The center in Springdale will have kitchens, and Solve For Food will buy a MATS-30 commercial-scale food production system from 915 Labs for it. The system will be able to produce up to 10 million packages per year. Spragg said the center will be suitable for small-scale production and research and development efforts.

Organizations that use the center will also have access to culinary and food science experts, FDA process authorities and branding and packaging strategists.

Spragg is partly responsible for the company making its home in northwest Arkansas and building its first center there.

Solve For Food, founded in 2015, moved to Bentonville from Denver last year after consulting the GrowthWise Group about whether the move was feasible. Spragg was managing director there.

He said the startup wanted to be closer to companies like Wal-Mart Stores Inc. in Bentonville and Tyson Foods Inc. in Springdale. The company’s chairman, Keith Larson, and Locatis, the adviser, asked Spragg to lead it.

His career includes 10 years on the executive team for Sam’s Club. He left the company in 2008 as chief merchant and executive vice president of merchandising and replenishment. Spragg was also on Wal-Mart’s executive committee.
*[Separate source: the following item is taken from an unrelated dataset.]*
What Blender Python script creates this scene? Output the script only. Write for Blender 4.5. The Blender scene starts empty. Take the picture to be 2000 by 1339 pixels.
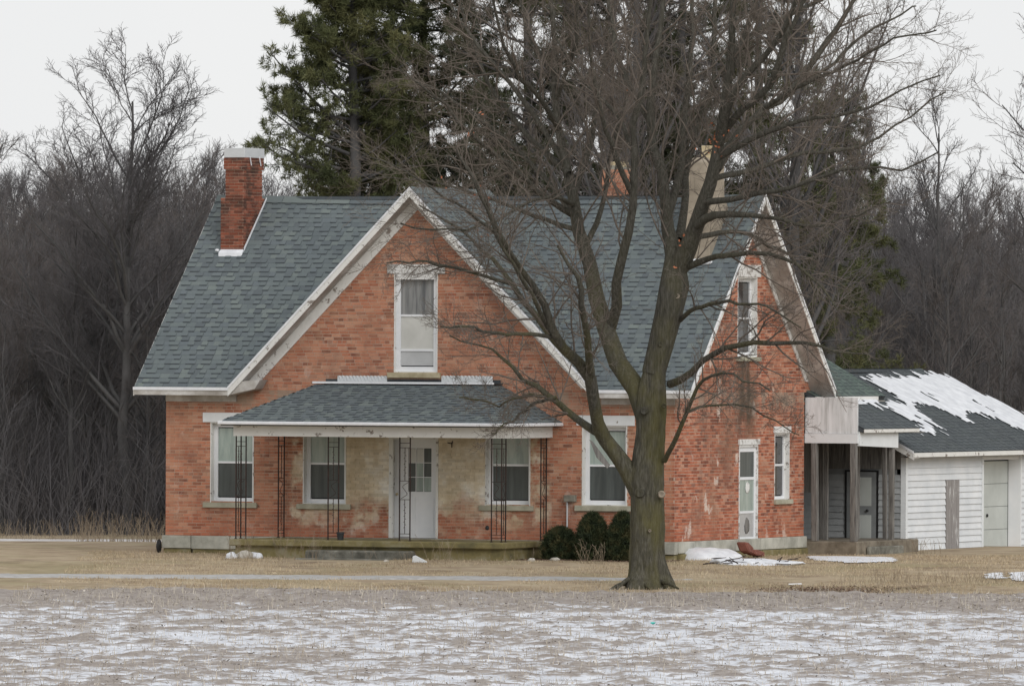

Larson’s background includes a stint at Procter & Gamble, where he was a manufacturing manager. He was also president of sales at Cenveo Inc. of Denver and Portland, a global provider of print supply chain solutions.

Larson now serves on the global board of trustees for TiE, a nonprofit network of entrepreneurs based in Sunnyvale, California, and is also CFO and chief business officer of AllHealth Network in the Denver area.